Without the pictures, return all of the material exactly as written.

[Scripts that build scenes]
━━━━━━━━━━━━━━━━

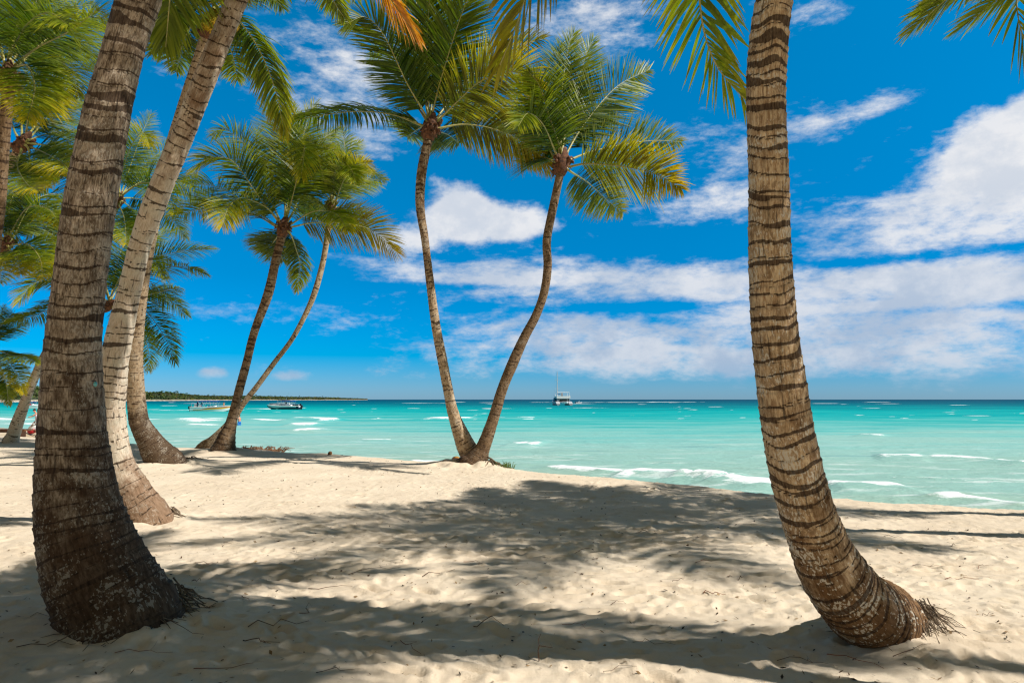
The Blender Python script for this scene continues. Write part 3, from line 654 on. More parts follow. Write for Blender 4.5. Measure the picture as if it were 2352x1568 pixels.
# the V pair in the middle
r_, into, top, Td, rt = palm('palm_tree', 'left leaning palm of the V shaped pair in the middle of the beach', [(1092, 1062, 60), (1082, 1045, 54), (1066, 1014, 44), (1042, 952, 27), (1028, 889, 23), (1016, 827, 23), (1000, 740, 21), (987, 640, 19), (976, 551, 18), (965, 474, 21), (968, 401, 23), (982, 328, 22), (989, 296, 24)],
    16.3, 15.7, B_TAN, 6, ds=.022, k=36, gap=(.08, .14), amp=.05, wv=.03, stain_h=1.5, dw=.45, tops=(3.2, 5.2, .62), group=GR)
fibre(r_, top-np.array(r_.location), Td, .21, 6)
img_fronds(r_, into, top, 15.7, [
    (1, [(960, 285), (905, 264), (832, 256), (760, 262), (641, 283)], dict(face=.12, droop=.9, leaf=.75, yel=.2, L=4.3)),
    (-1, [(982, 273), (934, 190), (883, 84), (840, 40), (796, 55)], dict(face=.85, droop=.3, leaf=.9)),
    (1, [(978, 237), (963, 146), (956, 0), (940, -120)], dict(face=.85, droop=.25)), (-1, [(984, 240), (980, 140), (985, 20), (1000, -90)], dict(face=.7, droop=.25)),
    (-1, [(993, 262), (1015, 175), (1062, 29), (1100, -50)], dict(face=.9, droop=.2, leaf=.95)), (1, [(990, 250), (1005, 150), (1030, 20), (1060, -90)], dict(face=.8, droop=.25)),
    (-1, [(1000, 284), (1051, 233), (1106, 186), (1180, 165), (1236, 200)], dict(face=.85, droop=.45, yel=.6, orange=.15, L=3.5)),
    (1, [(1007, 295), (1069, 286), (1142, 299), (1215, 335), (1262, 382)], dict(face=.8, droop=.4, yel=.66, orange=.2, leaf=.95, L=3.1)),
    (1, [(1000, 275), (1070, 190), (1150, 120), (1248, 90)], dict(face=.6, yel=.6)), (1, [(975, 290), (955, 300), (935, 315)], dict(L=3)), (1, [(1000, 300), (1030, 310), (1055, 330)], dict(L=3)),
    (1, [(975, 270), (930, 200), (890, 130), (850, 120)], dict(face=.8, droop=.3)), (1, [(1000, 280), (1040, 250), (1100, 240), (1160, 270)], dict(face=.4))], 6, L=4.0, leaf=1.0, yel=.25, face=.5, droop=.4)
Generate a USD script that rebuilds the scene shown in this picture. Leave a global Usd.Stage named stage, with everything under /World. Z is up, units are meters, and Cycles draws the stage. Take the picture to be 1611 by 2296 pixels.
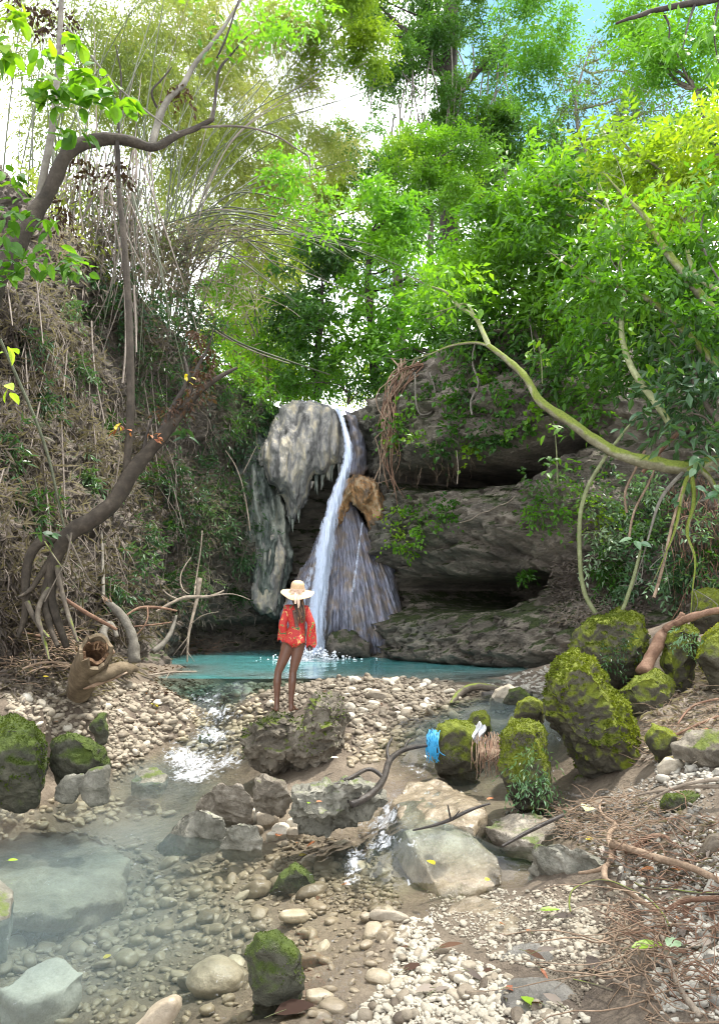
import math, random
import numpy as np
import trimesh, usdkit, meshkit
import manifold3d as m3
from scipy.spatial import cKDTree
from scipy.interpolate import RBFInterpolator, RegularGridInterpolator, PchipInterpolator
from pxr import Usd, UsdGeom, UsdLux, UsdShade, Gf, Sdf, Vt

stage = Usd.Stage.CreateInMemory()
UsdGeom.SetStageUpAxis(stage, UsdGeom.Tokens.z)
UsdGeom.SetStageMetersPerUnit(stage, 1.0)
UsdGeom.Xform.Define(stage, '/World')
UsdGeom.Scope.Define(stage, '/World/Looks')

# ------------------------------------------------------------------ camera, sky, sun, exposure
F, CU, CV, CAMZ = 1725.0, 805.5, 1148.0, 2.2
PITCH = math.atan((1371 - CV) / F)
cam = UsdGeom.Camera.Define(stage, '/World/camera')
cam.CreateHorizontalApertureAttr(24.0)
cam.CreateVerticalApertureAttr(24.0 * 1024 / 718)
cam.CreateFocalLengthAttr(24.0 * F / 1611)
cam.CreateClippingRangeAttr(Gf.Vec2f(0.05, 2000))
cam.AddTranslateOp().Set(Gf.Vec3d(0, 0, CAMZ))
cam.AddRotateXOp().Set(90 + math.degrees(PITCH))
EXPOSURE = 2.15
cam.CreateExposureAttr(EXPOSURE)

SUN = np.array([0.34, 0.10, 1.0]); SUN /= np.linalg.norm(SUN)
SUN_EL, SUN_ROT = math.asin(SUN[2]), math.atan2(SUN[0], SUN[1])
sun = UsdLux.DistantLight.Define(stage, '/World/sun')
sun.CreateIntensityAttr(0.55); sun.CreateNormalizeAttr(True); sun.CreateAngleAttr(3.0)
sun.CreateColorAttr(Gf.Vec3f(1.0, 0.95, 0.86))
_z = SUN; _x = np.cross([0, 1, 0], _z); _x /= np.linalg.norm(_x); _y = np.cross(_z, _x)
sun.AddTransformOp().Set(Gf.Matrix4d(*[*_x, 0, *_y, 0, *_z, 0, 0, 0, 60, 1]))

sky = UsdLux.DomeLight.Define(stage, '/World/sky')
sky.GetPrim().SetCustomDataByKey('kind', 'structure')
_gap = np.array([(1330 - CU) / F, math.cos(PITCH) - (CV - 55) / F * math.sin(PITCH), math.sin(PITCH) + (CV - 55) / F * math.cos(PITCH)]); _gap = _gap / np.linalg.norm(_gap)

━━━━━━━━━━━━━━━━

_Final result_.
The Blender Python script for this scene continues. Write part 3, from line 654 on. More parts follow. Write for Blender 4.5. Measure the picture as if it were 2352x1568 pixels.
# the V pair in the middle
r_, into, top, Td, rt = palm('palm_tree', 'left leaning palm of the V shaped pair in the middle of the beach', [(1092, 1062, 60), (1082, 1045, 54), (1066, 1014, 44), (1042, 952, 27), (1028, 889, 23), (1016, 827, 23), (1000, 740, 21), (987, 640, 19), (976, 551, 18), (965, 474, 21), (968, 401, 23), (982, 328, 22), (989, 296, 24)],
    16.3, 15.7, B_TAN, 6, ds=.022, k=36, gap=(.08, .14), amp=.05, wv=.03, stain_h=1.5, dw=.45, tops=(3.2, 5.2, .62), group=GR)
fibre(r_, top-np.array(r_.location), Td, .21, 6)
img_fronds(r_, into, top, 15.7, [
    (1, [(960, 285), (905, 264), (832, 256), (760, 262), (641, 283)], dict(face=.12, droop=.9, leaf=.75, yel=.2, L=4.3)),
    (-1, [(982, 273), (934, 190), (883, 84), (840, 40), (796, 55)], dict(face=.85, droop=.3, leaf=.9)),
    (1, [(978, 237), (963, 146), (956, 0), (940, -120)], dict(face=.85, droop=.25)), (-1, [(984, 240), (980, 140), (985, 20), (1000, -90)], dict(face=.7, droop=.25)),
    (-1, [(993, 262), (1015, 175), (1062, 29), (1100, -50)], dict(face=.9, droop=.2, leaf=.95)), (1, [(990, 250), (1005, 150), (1030, 20), (1060, -90)], dict(face=.8, droop=.25)),
    (-1, [(1000, 284), (1051, 233), (1106, 186), (1180, 165), (1236, 200)], dict(face=.85, droop=.45, yel=.6, orange=.15, L=3.5)),
    (1, [(1007, 295), (1069, 286), (1142, 299), (1215, 335), (1262, 382)], dict(face=.8, droop=.4, yel=.66, orange=.2, leaf=.95, L=3.1)),
    (1, [(1000, 275), (1070, 190), (1150, 120), (1248, 90)], dict(face=.6, yel=.6)), (1, [(975, 290), (955, 300), (935, 315)], dict(L=3)), (1, [(1000, 300), (1030, 310), (1055, 330)], dict(L=3)),
    (1, [(975, 270), (930, 200), (890, 130), (850, 120)], dict(face=.8, droop=.3)), (1, [(1000, 280), (1040, 250), (1100, 240), (1160, 270)], dict(face=.4))], 6, L=4.0, leaf=1.0, yel=.25, face=.5, droop=.4)
Generate a USD script that rebuilds the scene shown in this picture. Leave a global Usd.Stage named stage, with everything under /World. Z is up, units are meters, and Cycles draws the stage. Take the picture to be 1611 by 2296 pixels.
import math, random
import numpy as np
import trimesh, usdkit, meshkit
import manifold3d as m3
from scipy.spatial import cKDTree
from scipy.interpolate import RBFInterpolator, RegularGridInterpolator, PchipInterpolator
from pxr import Usd, UsdGeom, UsdLux, UsdShade, Gf, Sdf, Vt

stage = Usd.Stage.CreateInMemory()
UsdGeom.SetStageUpAxis(stage, UsdGeom.Tokens.z)
UsdGeom.SetStageMetersPerUnit(stage, 1.0)
UsdGeom.Xform.Define(stage, '/World')
UsdGeom.Scope.Define(stage, '/World/Looks')

# ------------------------------------------------------------------ camera, sky, sun, exposure
F, CU, CV, CAMZ = 1725.0, 805.5, 1148.0, 2.2
PITCH = math.atan((1371 - CV) / F)
cam = UsdGeom.Camera.Define(stage, '/World/camera')
cam.CreateHorizontalApertureAttr(24.0)
cam.CreateVerticalApertureAttr(24.0 * 1024 / 718)
cam.CreateFocalLengthAttr(24.0 * F / 1611)
cam.CreateClippingRangeAttr(Gf.Vec2f(0.05, 2000))
cam.AddTranslateOp().Set(Gf.Vec3d(0, 0, CAMZ))
cam.AddRotateXOp().Set(90 + math.degrees(PITCH))
EXPOSURE = 2.15
cam.CreateExposureAttr(EXPOSURE)

SUN = np.array([0.34, 0.10, 1.0]); SUN /= np.linalg.norm(SUN)
SUN_EL, SUN_ROT = math.asin(SUN[2]), math.atan2(SUN[0], SUN[1])
sun = UsdLux.DistantLight.Define(stage, '/World/sun')
sun.CreateIntensityAttr(0.55); sun.CreateNormalizeAttr(True); sun.CreateAngleAttr(3.0)
sun.CreateColorAttr(Gf.Vec3f(1.0, 0.95, 0.86))
_z = SUN; _x = np.cross([0, 1, 0], _z); _x /= np.linalg.norm(_x); _y = np.cross(_z, _x)
sun.AddTransformOp().Set(Gf.Matrix4d(*[*_x, 0, *_y, 0, *_z, 0, 0, 0, 60, 1]))

sky = UsdLux.DomeLight.Define(stage, '/World/sky')
sky.GetPrim().SetCustomDataByKey('kind', 'structure')
_gap = np.array([(1330 - CU) / F, math.cos(PITCH) - (CV - 55) / F * math.sin(PITCH), math.sin(PITCH) + (CV - 55) / F * math.cos(PITCH)]); _gap = _gap / np.linalg.norm(_gap)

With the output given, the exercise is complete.